Two siblings competing for the same thing. The new girl in Dad's firm, or their handsome dancing instructor. A playful
tussle, combat without blood.
Gay or Lesbian Lovers
You are a new couple just moved in to an apartment together. You're happy but not sure this will last. 
(Advise your students not to play this for laughs)
This is a lot fun. Play this as two young children, anywhere from five to ten years old. The dialog will have to be changed a little to reflect their age.
Your Night Out
Last night you went out after work and partied hearty. You must have hit at least three nightclubs. You don't remeber anything after one am.. You wake up in your own bed and there is a stranger sharing it with you.

The students have to perform before the class.
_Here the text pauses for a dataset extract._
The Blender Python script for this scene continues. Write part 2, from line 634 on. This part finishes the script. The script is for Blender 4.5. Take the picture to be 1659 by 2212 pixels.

Let them set the stage: arranging the furniture, explaining beforehand that this desk is the stove or these chairs are the bed, etc..
After each performance, dish out praise. (Remember: deception and lying are integral parts of good teaching.)
Ask the class:

What did they notice?
What did they like about this exploit?
How might it be improved?
What were the characters thinking?
How did the actors handle the props or imaginary props?
Would you change the timing? Or what was cool about a pause in the action?
What about the staging? Could you always see the actor's faces?
How about volume? Where the players loud enough?
Pronunciation, could they be understood?

Have a lot of fun and make your students clap!